Per quanto riguarda la parte relativa alle spese che attengono alle scelte
individuali e familiari la decisa riduzione della quota destinata ai beni,
circa 10 punti percentuali in meno rispetto al 1995, è sintesi di andamenti
molto diversificati. L'affermarsi di nuove forme di comunicazione ha sostenuto
la spinta per i prodotti della telefonia, dinamica che, in un contesto di
riduzione delle risorse a disposizione delle famiglie, ha determinato un'ulteriore
compressione di consumi di prodotti più tradizionali. Tra questi,
particolarmente penalizzate sono state le spese relative all'alimentazione
domestica (inclusiva delle bevande alcoliche e non) la cui incidenza è scesa di
quasi tre punti percentuali. Le dinamiche sopra descritte tengono conto sia di
quanto avvenuto dal lato delle quantità sia da quello dei prezzi.
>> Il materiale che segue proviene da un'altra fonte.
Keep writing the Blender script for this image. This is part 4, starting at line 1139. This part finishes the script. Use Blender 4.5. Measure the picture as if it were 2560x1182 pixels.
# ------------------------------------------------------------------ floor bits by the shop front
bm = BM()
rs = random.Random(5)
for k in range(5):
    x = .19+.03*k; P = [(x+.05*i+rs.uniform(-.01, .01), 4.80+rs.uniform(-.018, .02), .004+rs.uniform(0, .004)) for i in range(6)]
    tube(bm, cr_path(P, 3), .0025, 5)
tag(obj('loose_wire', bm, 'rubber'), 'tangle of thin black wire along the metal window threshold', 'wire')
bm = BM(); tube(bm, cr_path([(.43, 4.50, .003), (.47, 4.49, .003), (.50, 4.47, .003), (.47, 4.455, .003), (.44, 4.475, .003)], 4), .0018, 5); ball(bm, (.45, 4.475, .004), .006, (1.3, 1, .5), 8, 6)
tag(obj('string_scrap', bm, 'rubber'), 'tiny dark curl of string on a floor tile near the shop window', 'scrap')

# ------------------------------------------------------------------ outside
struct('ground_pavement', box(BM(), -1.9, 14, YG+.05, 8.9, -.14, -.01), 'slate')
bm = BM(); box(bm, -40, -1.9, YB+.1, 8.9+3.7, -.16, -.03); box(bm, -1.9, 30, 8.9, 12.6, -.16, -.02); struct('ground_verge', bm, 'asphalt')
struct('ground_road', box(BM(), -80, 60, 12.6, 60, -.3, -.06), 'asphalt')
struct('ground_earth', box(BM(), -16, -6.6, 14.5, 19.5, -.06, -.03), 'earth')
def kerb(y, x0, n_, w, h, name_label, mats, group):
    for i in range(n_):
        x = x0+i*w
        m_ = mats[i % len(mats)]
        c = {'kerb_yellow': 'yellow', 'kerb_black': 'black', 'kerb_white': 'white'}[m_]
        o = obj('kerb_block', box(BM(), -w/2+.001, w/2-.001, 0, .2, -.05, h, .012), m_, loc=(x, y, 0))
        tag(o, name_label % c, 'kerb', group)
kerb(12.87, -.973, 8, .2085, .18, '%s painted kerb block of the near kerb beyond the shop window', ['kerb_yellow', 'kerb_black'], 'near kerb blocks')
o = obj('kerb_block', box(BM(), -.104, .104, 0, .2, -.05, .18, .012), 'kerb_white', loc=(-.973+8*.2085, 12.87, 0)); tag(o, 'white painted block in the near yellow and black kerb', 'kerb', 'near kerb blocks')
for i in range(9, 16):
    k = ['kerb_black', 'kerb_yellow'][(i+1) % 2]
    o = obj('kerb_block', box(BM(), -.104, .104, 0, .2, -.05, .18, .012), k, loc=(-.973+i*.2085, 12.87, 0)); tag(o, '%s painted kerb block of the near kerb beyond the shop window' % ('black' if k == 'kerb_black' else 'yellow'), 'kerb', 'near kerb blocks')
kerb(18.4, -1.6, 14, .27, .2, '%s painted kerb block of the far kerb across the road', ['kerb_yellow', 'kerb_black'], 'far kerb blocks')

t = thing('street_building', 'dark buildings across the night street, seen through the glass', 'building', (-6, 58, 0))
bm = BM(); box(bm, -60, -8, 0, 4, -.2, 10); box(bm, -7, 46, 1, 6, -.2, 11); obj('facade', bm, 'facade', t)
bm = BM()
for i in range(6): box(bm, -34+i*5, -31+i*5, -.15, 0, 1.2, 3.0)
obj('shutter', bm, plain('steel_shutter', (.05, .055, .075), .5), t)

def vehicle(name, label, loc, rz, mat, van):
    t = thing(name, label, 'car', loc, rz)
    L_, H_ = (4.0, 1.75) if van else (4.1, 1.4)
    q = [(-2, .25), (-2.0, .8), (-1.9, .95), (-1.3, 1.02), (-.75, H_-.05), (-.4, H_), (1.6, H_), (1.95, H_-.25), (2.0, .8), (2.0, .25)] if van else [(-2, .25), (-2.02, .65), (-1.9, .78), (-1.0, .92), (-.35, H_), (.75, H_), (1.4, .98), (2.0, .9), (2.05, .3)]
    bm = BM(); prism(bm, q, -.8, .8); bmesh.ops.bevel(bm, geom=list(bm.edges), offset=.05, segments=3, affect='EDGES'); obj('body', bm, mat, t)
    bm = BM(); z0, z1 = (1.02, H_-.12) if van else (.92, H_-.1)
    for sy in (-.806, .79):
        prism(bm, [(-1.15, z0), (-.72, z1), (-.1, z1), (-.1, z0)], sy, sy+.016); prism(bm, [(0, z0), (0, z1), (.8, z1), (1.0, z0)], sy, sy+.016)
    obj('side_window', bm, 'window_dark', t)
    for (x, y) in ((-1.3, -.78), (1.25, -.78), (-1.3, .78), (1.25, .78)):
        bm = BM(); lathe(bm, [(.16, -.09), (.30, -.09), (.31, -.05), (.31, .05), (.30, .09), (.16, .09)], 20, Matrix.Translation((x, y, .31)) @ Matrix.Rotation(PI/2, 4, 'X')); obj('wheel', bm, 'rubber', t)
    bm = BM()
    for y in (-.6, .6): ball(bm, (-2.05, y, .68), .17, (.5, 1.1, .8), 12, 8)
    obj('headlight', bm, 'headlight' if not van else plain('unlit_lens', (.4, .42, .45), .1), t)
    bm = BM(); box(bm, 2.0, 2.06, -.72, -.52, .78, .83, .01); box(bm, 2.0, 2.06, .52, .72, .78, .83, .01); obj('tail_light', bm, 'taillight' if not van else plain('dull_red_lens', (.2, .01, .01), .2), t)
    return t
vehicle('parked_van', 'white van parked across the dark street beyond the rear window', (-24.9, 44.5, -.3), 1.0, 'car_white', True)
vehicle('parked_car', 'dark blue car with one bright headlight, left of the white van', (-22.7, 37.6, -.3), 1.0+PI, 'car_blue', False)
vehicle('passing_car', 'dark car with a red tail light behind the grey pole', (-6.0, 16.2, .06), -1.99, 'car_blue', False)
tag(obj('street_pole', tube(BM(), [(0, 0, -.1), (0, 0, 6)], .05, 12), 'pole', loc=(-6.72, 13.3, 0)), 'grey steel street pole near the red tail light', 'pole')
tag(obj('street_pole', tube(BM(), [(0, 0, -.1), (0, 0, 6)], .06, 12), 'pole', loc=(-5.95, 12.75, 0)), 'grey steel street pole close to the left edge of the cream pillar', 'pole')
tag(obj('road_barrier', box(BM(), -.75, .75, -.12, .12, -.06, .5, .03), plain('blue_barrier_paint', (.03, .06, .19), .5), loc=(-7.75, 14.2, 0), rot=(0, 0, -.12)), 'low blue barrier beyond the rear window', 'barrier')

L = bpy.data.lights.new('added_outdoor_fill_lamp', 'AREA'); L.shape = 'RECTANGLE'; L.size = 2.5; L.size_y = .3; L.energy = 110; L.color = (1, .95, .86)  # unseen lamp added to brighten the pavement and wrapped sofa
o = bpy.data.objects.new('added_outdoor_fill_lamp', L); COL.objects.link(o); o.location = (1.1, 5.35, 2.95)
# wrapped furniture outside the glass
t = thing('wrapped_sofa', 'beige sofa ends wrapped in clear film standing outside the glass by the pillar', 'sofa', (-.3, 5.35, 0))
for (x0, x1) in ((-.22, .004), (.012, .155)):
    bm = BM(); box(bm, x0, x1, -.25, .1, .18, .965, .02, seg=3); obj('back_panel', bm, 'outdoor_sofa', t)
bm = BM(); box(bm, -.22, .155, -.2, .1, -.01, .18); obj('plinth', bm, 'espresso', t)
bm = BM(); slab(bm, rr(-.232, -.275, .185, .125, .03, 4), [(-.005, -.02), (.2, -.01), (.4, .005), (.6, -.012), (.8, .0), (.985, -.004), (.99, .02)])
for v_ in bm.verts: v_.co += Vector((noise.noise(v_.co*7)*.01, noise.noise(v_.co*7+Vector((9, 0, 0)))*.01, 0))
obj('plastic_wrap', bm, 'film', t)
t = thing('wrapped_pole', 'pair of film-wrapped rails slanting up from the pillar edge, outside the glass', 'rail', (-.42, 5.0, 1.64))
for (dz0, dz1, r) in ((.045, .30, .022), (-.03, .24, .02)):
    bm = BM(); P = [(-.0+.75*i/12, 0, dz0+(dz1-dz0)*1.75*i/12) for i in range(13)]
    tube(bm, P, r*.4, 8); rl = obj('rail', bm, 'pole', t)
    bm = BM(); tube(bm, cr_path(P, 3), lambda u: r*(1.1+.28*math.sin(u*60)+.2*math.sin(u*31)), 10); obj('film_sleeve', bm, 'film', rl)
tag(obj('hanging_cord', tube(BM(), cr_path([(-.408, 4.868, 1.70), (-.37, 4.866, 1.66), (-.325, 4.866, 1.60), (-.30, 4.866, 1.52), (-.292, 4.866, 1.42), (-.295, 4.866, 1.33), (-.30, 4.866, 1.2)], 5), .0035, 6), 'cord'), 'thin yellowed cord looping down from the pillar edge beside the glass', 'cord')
Focalizzando
l'attenzione sull'evoluzione dell'inflazione dei tre sottoinsiemi dei consumi
presi in esame si rileva come parte dell'aumento dell'incidenza delle spese
obbligate sia derivata dalle dinamiche dei prezzi. In tutto l'arco temporale
osservato questa componente della domanda ha mostrato una dinamica decisamente
più sostenuta rispetto a quanto rilevato per il complesso dei beni e servizi
commercializzabili. Ponendo uguale a 100 i prezzi nel 1995, quelli delle spese
incomprimibili si attestano nel 2015 a 182,8, a fronte del 136,7 dei consumi
commercializzabili. Anche nel caso dei prezzi gli aumenti più rilevanti hanno
interessato l'abitazione, non solo per effetto delle variazioni intervenute sul
mercato immobiliare negli anni antecedenti la crisi, che si sono riflesse sia
sugli affitti reali che su quelli imputati, ma anche per i prezzi di quei beni
e servizi, quali l'acqua e lo smaltimento rifiuti, gestiti a livello locale e
aumentati negli ultimi 20 anni di oltre il 130%. Particolarmente sostenuta è
stata anche la dinamica dei prezzi relativi alle assicurazioni ed ai
carburanti, segmento che sembra conoscere nei periodi più recenti un'attenuazione
delle dinamiche inflazionistiche. La tendenza a una crescita più accentuata dei
prezzi relativi alle spese obbligate attraversa tutti gli ultimi 20 anni e,
rappresentata in forma grafica (fig. 2), evidenzia molto chiaramente il
drenaggio di risorse operato da un'evoluzione inflazionistica dei beni e
servizi obbligati nettamente superiore al dato medio.